お由羅騒動(大河ドラマ「西郷どん」⑤)
『西郷どん』第3回「子供は国の宝」では、調所広郷が服毒自殺しました。
「お由羅騒動」の始まりです。
お由羅騒動は、幕末の薩摩藩で起きたお家騒動で、嘉永朋党(かえいほうとう)事件、近藤崩れ、高崎崩れともいわれています。
今日は人物叢書『島津斉彬』(芳即正著)を参考に、お由羅騒動について書いていきます。
藩財政立て直しのため抜擢された調所広郷によって、薩摩藩の財政改革が成功しました。
しかし、曽祖父重豪に似て蘭学に強い関心をもち、洋式軍制を取り入れようとする斉彬が藩主に就任すると、藩財政が悪化すると危惧した斉彬の父島津斉興と調所広郷は、斉彬の藩主就任に消極的でした。
そうした中で、斉彬の藩主就任を望んでいた老中阿部正弘が、琉球に駐留している薩摩藩兵の数に嘘があることを知り、さらに薩摩藩が密貿易を行っていることも探知し、それを根拠に島津斉興の引退を求めました。
そこで、調所広郷は、島津斉興に累が及ばないようにするため、調所広郷は密貿易の責任を取り服毒自殺しました。これは『西郷どん』に描かれていました。
それに続き、薩摩藩内の調所派も処分も行われました。
こうしたことについて、人物叢書『島津斉彬』には「島津斉彬は、側近への手紙で、万事が斉彬らの計画通りに進んだと書く。(中略)斉彬の念願した調所追放はこうして幕府権力の介入という形で実現したが、それはあきらかに斉興隠居をみすえた動きで、当然斉彬の藩主就任とむすびつく。すなわち斉彬は琉球外交問題をきっかけとして斉興隠居工作を積極的に展開し、第一関門を突破したのである。」と書いてあります。
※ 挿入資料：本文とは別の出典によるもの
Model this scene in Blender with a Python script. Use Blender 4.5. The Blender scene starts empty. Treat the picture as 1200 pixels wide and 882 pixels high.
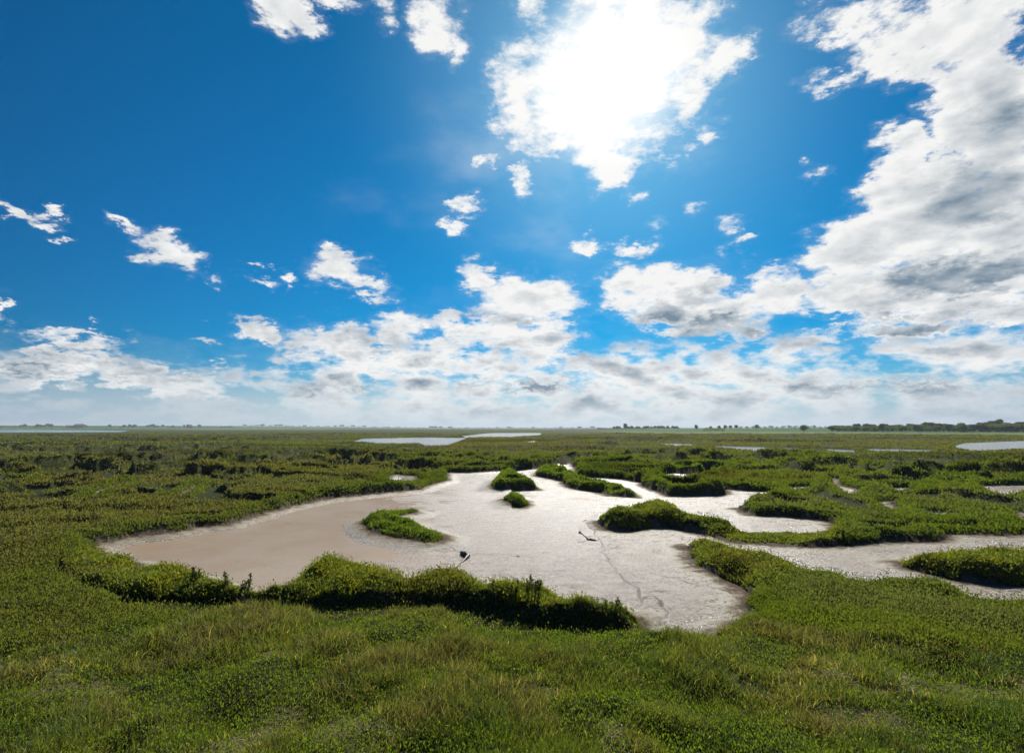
import bpy, math, random
import numpy as np
rng = np.random.default_rng(7)
random.seed(7)
R = math.radians
sc = bpy.context.scene
COL = sc.collection

# ------------------------------------------------------------------ camera
H = 3.2                                   # eye height over the mud
F = 600.0                                 # focal length in photo pixels (18 mm)
PITCH = R(9.56)
CA, SA = math.cos(PITCH), math.sin(PITCH)
cam = bpy.data.cameras.new('camera'); camo = bpy.data.objects.new('camera', cam); COL.objects.link(camo)
camo.location = (0, 0, H); camo.rotation_euler = (math.pi/2 + PITCH, 0, 0)
cam.sensor_width = 36; cam.lens = 18.0; cam.shift_y = -41/1200
cam.clip_start = 0.05; cam.clip_end = 60000
sc.camera = camo

def raydir(px, py):
    x, y = (px-600)/F, (400-py)/F
    v = np.array([x, CA - y*SA, SA + y*CA]); return v/np.linalg.norm(v)
def ground(px, py, z=0.0):
    """a point of the ground at height z, from the bearing and dip it was surveyed at"""
    d = raydir(px, py); t = (H-z)/max(-d[2], 1e-4); return (d[0]*t, d[1]*t)
def bearing(px, dist):
    a = math.atan2((px-600)/F, CA+0.17*SA)
    return (math.sin(a)*dist, math.cos(a)*dist)

# ------------------------------------------------------------------ sun and sky
SUN_EL, SUN_AZ = R(35.9), R(11.7)
sund = np.array([math.sin(SUN_AZ)*math.cos(SUN_EL), math.cos(SUN_AZ)*math.cos(SUN_EL), math.sin(SUN_EL)])
sl = bpy.data.lights.new('sun', 'SUN'); sl.energy = 4.9; sl.angle = R(0.6); sl.color = (1.0, 0.96, 0.88)
so = bpy.data.objects.new('sun', sl); COL.objects.link(so)
so.rotation_euler = (math.pi/2 - SUN_EL, 0, math.pi - SUN_AZ)
so.location = (0, 0, 50)
sc.view_settings.view_transform = 'Standard'; sc.view_settings.look = 'None'
sc.view_settings.exposure = 0.22; sc.view_settings.gamma = 1.0; sc.view_settings.use_curve_mapping = False
sc.render.engine = 'CYCLES'
sc.cycles.use_denoising = True
sc.cycles.max_bounces = 6; sc.cycles.transparent_max_bounces = 6
sc.cycles.diffuse_bounces = 3; sc.cycles.glossy_bounces = 3; sc.cycles.transmission_bounces = 4
sc.cycles.volume_bounces = 0
sc.cycles.caustics_reflective = False; sc.cycles.caustics_refractive = False

class NT:
    """small helper that writes node expressions"""
    def __init__(s, tree): s.t = tree; s.n = tree.nodes; s.l = tree.links
    def new(s, typ, **kw):
        n = s.n.new(typ)
        for k, v in kw.items(): setattr(n, k, v)
        return n
    def put(s, sock, v):
        if isinstance(v, bpy.types.NodeSocket): s.l.new(v, sock)
        elif v is not None: sock.default_value = v
    def m(s, op, a, b=None, c=None, clamp=False):
        n = s.new('ShaderNodeMath', operation=op, use_clamp=clamp)
        s.put(n.inputs[0], a); s.put(n.inputs[1], b); s.put(n.inputs[2], c); return n.outputs[0]
    def v(s, op, a, b=None, c=None, scale=None):
        n = s.new('ShaderNodeVectorMath', operation=op)
        s.put(n.inputs[0], a); s.put(n.inputs[1], b)
        if c is not None: s.put(n.inputs[2], c)
        if scale is not None: s.put(n.inputs['Scale'], scale)
        return n.outputs['Value'] if op in ('DOT_PRODUCT', 'LENGTH', 'DISTANCE') else n.outputs[0]
    def smooth(s, x, lo, hi, a=0.0, b=1.0, interp='SMOOTHSTEP'):
        n = s.new('ShaderNodeMapRange', interpolation_type=interp)
        s.put(n.inputs['Value'], x); s.put(n.inputs['From Min'], lo); s.put(n.inputs['From Max'], hi)
        s.put(n.inputs['To Min'], a); s.put(n.inputs['To Max'], b); return n.outputs[0]
    def noise(s, vec, scale, detail=4, rough=0.5, lac=2.0, dist=0.0, out='Fac'):
        n = s.new('ShaderNodeTexNoise'); s.put(n.inputs['Vector'], vec); s.put(n.inputs['Scale'], scale)
        s.put(n.inputs['Detail'], detail); s.put(n.inputs['Roughness'], rough); s.put(n.inputs['Lacunarity'], lac)
        s.put(n.inputs['Distortion'], dist); return n.outputs[out]
    def mix(s, f, a, b, blend='MIX'):
        n = s.new('ShaderNodeMix', data_type='RGBA', blend_type=blend)
        s.put(n.inputs[0], f); s.put(n.inputs[6], a); s.put(n.inputs[7], b); return n.outputs[2]
    def attr(s, name, out='Fac'):
        n = s.new('ShaderNodeAttribute', attribute_name=name); return n.outputs[out]
def rgb(r, g, b): return (r, g, b, 1.0)

w = bpy.data.worlds.new('World'); sc.world = w; w.use_nodes = True
w.cycles.sampling_method = 'MANUAL'; w.cycles.sample_map_resolution = 512
nt = NT(w.node_tree); w.node_tree.nodes.clear()
STR = 0.088
tc = nt.new('ShaderNodeTexCoord').outputs['Generated']
dvec = nt.v('NORMALIZE', tc)
sky = nt.new('ShaderNodeTexSky', sky_type='NISHITA', sun_disc=False)
sky.sun_elevation = SUN_EL; sky.sun_rotation = SUN_AZ; sky.altitude = 0
sky.air_density = 1.0; sky.dust_density = 0.4; sky.ozone_density = 3.0
sep = nt.new('ShaderNodeSeparateXYZ'); nt.put(sep.inputs[0], dvec)
dx, dy, dz = sep.outputs
zc = nt.m('MAXIMUM', dz, 0.0)
# cloud-layer coordinates: a flat layer overhead, seen thinner towards the horizon
den = nt.m('ADD', zc, 0.34)
cmb = nt.new('ShaderNodeCombineXYZ')
nt.put(cmb.inputs[0], nt.m('DIVIDE', dx, den)); nt.put(cmb.inputs[1], nt.m('DIVIDE', dy, den)); nt.put(cmb.inputs[2], nt.m('MULTIPLY', dz, 1.5))
P = cmb.outputs[0]
sunv = tuple(float(c) for c in sund)
sa = nt.v('DOT_PRODUCT', dvec, sunv)
# the same coordinates a little way towards the sun: tells sunlit rims from shaded undersides
d2 = nt.v('NORMALIZE', nt.v('ADD', dvec, nt.v('SCALE', nt.v('SUBTRACT', sunv, dvec), scale=0.035)))
sep2 = nt.new('ShaderNodeSeparateXYZ'); nt.put(sep2.inputs[0], d2)
den2 = nt.m('ADD', nt.m('MAXIMUM', sep2.outputs[2], 0.0), 0.34)
cmb2 = nt.new('ShaderNodeCombineXYZ')
nt.put(cmb2.inputs[0], nt.m('DIVIDE', sep2.outputs[0], den2)); nt.put(cmb2.inputs[1], nt.m('DIVIDE', sep2.outputs[1], den2)); nt.put(cmb2.inputs[2], nt.m('MULTIPLY', sep2.outputs[2], 1.5))
P2 = cmb2.outputs[0]
# warp
wn = nt.noise(P, 8.5, 7, 0.66, out='Color')
wv = nt.v('SUBTRACT', wn, (0.5, 0.5, 0.5))
dw = nt.v('ADD', dvec, nt.v('SCALE', wv, scale=0.13))

def blobs(lst):
    acc = None
    for (px, py, rx, ry, rot, wt) in lst:
        d0 = raydir(px, py); c, s = math.cos(R(rot)), math.sin(R(rot))
        e1 = raydir(px+rx*c, py+rx*s)-d0; e2 = raydir(px-ry*s, py+ry*c)-d0
        U = e1/e1.dot(e1); V = e2/e2.dot(e2)
        u = nt.m('SUBTRACT', nt.v('DOT_PRODUCT', dw, tuple(map(float, U))), float(d0.dot(U)))
        v = nt.m('SUBTRACT', nt.v('DOT_PRODUCT', dw, tuple(map(float, V))), float(d0.dot(V)))
        r2 = nt.m('MULTIPLY_ADD', u, u, nt.m('MULTIPLY', v, v))
        f = nt.m('MULTIPLY_ADD', r2, -wt*0.8, wt)
        acc = f if acc is None else nt.m('SMOOTH_MAX', acc, f, 0.25)
    return nt.m('MAXIMUM', acc, -1.5)
CLOUDS = [
 # the big torn cloud in front of the sun
 (692,110,108,98,0,1.25),(630,45,38,40,10,.75),(775,50,62,78,0,1.25),(705,190,45,38,0,1.1),(800,120,40,65,0,.75),(845,75,22,28,0,.5),(605,110,35,60,15,.8),(735,10,55,25,0,.8),(670,25,26,14,-30,.5),
 # wisps along the top left
 (318,6,34,26,40,.8),(350,12,30,24,30,.7),(400,2,26,14,0,.6),(505,22,30,40,15,.8),(442,8,14,22,0,.5),(535,55,10,26,0,.3),(545,10,12,20,0,.3),
 # small scraps
 (612,207,15,19,0,.7),(570,188,16,13,30,.6),(546,240,25,14,-20,.7),(534,262,10,16,10,.6),(830,157,14,17,-20,.6),(744,233,12,8,0,.35),(780,262,12,8,0,.3),
 (688,289,17,12,10,.75),(742,289,32,11,0,.65),(850,268,14,16,20,.5),(866,288,22,9,10,.5),(950,208,18,13,0,.55),(965,96,30,11,15,.45),(818,243,12,10,0,.2),
 # left scraps
 (22,252,34,9,22,.7),(55,255,22,7,12,.6),(84,282,18,5,16,.45),(195,292,34,16,28,.85),(215,306,26,17,20,.8),(250,326,10,6,10,.4),(155,268,26,8,40,.4),(300,327,18,8,20,.65),(336,325,14,10,15,.65),(400,312,38,22,12,.9),(430,332,42,16,22,.85),(385,298,16,14,0,.7),(241,398,18,9,10,.45),(3,369,12,9,0,.6),(102,377,12,4,0,.4),(256,426,12,5,0,.4),
 # low banks on the left
 (85,400,66,15,12,.9),(60,430,110,20,6,.95),(170,440,110,18,14,.95),(230,462,80,12,8,.7),
 # middle banks
 (305,388,28,18,0,.9),(385,400,62,26,0,1.0),(470,385,42,22,0,.95),(440,430,120,28,0,1.0),(560,325,24,22,-20,.85),(505,420,60,26,0,1.0),(640,395,60,24,0,.9),(620,350,68,30,0,1.05),(540,385,30,18,0,.65),(600,392,70,22,0,.95),(650,420,62,16,0,.8),(540,430,80,22,0,.9),(700,447,80,14,0,.8),
 (733,340,34,30,0,.95),(790,352,82,38,8,1.2),(865,372,55,28,0,1.0),(920,345,50,26,0,.95),(845,295,10,10,0,.3),
 # the heavy bank on the right
 (1000,300,80,42,0,1.15),(900,322,30,16,0,.8),(1080,250,105,65,-15,1.4),(1060,190,45,40,-30,1.0),(1160,130,85,110,-25,1.4),(1090,35,95,55,10,1.1),(985,22,62,32,8,.95),(1110,335,110,42,-10,1.3),(1060,385,75,22,0,1.1),(965,396,45,12,0,.8),(1175,376,38,18,0,.85),(1005,350,70,26,0,1.05),(1180,260,80,80,0,1.4),(920,410,60,10,0,.6),
]
DARK = [
 (1130,318,110,22,-14,1.0),(1062,383,58,13,0,1.0),(845,382,80,13,-6,.95),(775,366,40,17,0,.9),(820,345,40,18,0,.6),(1150,225,90,38,-10,.75),(1175,130,45,60,-20,.55),
 (950,424,24,6,0,.7),(430,402,50,14,0,.45),(600,372,40,8,0,.4),(630,452,70,5,0,.8),(560,448,40,5,0,.7),(1030,300,50,14,-20,.35),(920,375,50,14,0,.6),(70,432,110,6,6,.5),(400,455,110,5,0,.5),(1000,455,130,5,0,.5),(1120,445,100,6,0,.5),(700,405,50,7,0,.4),
]
CLOUDS = [(a, b, c, d, e, g + (0.22 if g < 0.8 and c < 60 else 0.10) + (0.25 if a > 960 and b < 360 and c > 40 else 0)) for (a, b, c, d, e, g) in CLOUDS]
cover = blobs(CLOUDS)
dark = blobs(DARK)
n1 = nt.noise(P, 11.0, 12, 0.64)
n2 = nt.noise(P2, 11.0, 5, 0.52)
n1l = nt.noise(P, 11.0, 5, 0.52)
n3l = nt.noise(P, 7.0, 4, 0.5)
nb = nt.noise(P, 2.2, 8, 0.55)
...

嘉永元年(1848)に斉彬の次男寛之助、そして嘉永2年(1849)三男篤之助と斉彬の子が相次ぎ没しました。
これは、島津斉興の側室お由羅が呪詛調伏(じゅそちょうぶく)したものだという噂が広がりました。
呪詛調伏したとされる側室お由羅は、船宿または大工の娘で江戸生まれと言われています。20歳ごろに側室となり、久光以下3人の子供を産んでいます。斉興の正室周子(斉彬の母)が亡くなった後は、正室同様にふるまっていました。
そのお由羅が呪詛調伏しているという噂に斉彬派の家臣は怒りました。
島津斉彬自身にもお由羅が呪詛調伏しているという情報が伝えられていて、お由羅を闇討ちにでもしたらよかろうと思うほどだと家臣への密書に書いているそうです。
こうした状況の中で、島津斉興によって、嘉永2年、町奉行近藤隆佐衛門、船奉行高崎五郎右衛門、鉄砲奉行山田清安らが切腹させられました。
翌年には3人の遺体が掘り返されて磔刑、鋸刑(鋸びきの刑)にされるなど徹底した処罰が行われました。
この騒動で処罰されたのは、切腹13名、病死1名、自殺1名、遠島17名、その他の処罰をあわせて総計約50名にもなりました。
切腹したものの中には、西郷隆盛・大久保利通の先生であった赤山靱負がいます。
また、大久保利通の父大久保治右衛門も遠島処分となり、大久保利通自身も免職となっています。これらは、次回の『西郷どん』で描かれることになるのだと思います。
お由羅騒動は、側室お由羅が、自分の子供の久光を藩主としようとしたために起きたお家騒動で、お由羅が張本人で悪女のように伝わっていて、私もそうだろうと思っていました。
しかし、『島津斉彬』(芳即正著)を読むと、島津斉彬は「幕末の名君」と評価されていて、西郷隆盛などは神格化しているため、伝記類もあまりなかったそうです。しかも、お由羅騒動に関して残された資料も斉彬派のものばかりだそうです。
こうしたことを知ると、お由羅騒動は、久光を担ぐお由羅と斉彬の戦いではなく、長く藩主に留まりたいと思っている父斉興と早く藩主になりたい斉彬との戦いだったとも思いますし、斉彬派によって、お由羅は実像以上に悪女にされている面もあるかもしれないと感じました。
人物叢書『島津斉彬』で、芳即正先生は、
これまで斉彬が山口(斉彬の家臣)らに出して密書をよむと、藩士層を刺激し扇動したとも思える面があったことは事実である。その点斉彬の事件発生に対する責任は避けることはできないといえよう。むしろはやくから調所政権の破滅をはかり、それに連動して斉興引退をもくろんでいたのは斉彬だと考えられることから、この事件の仕掛人は斉彬だといっても言い過ぎではない。
と斉彬に手厳しく書いています。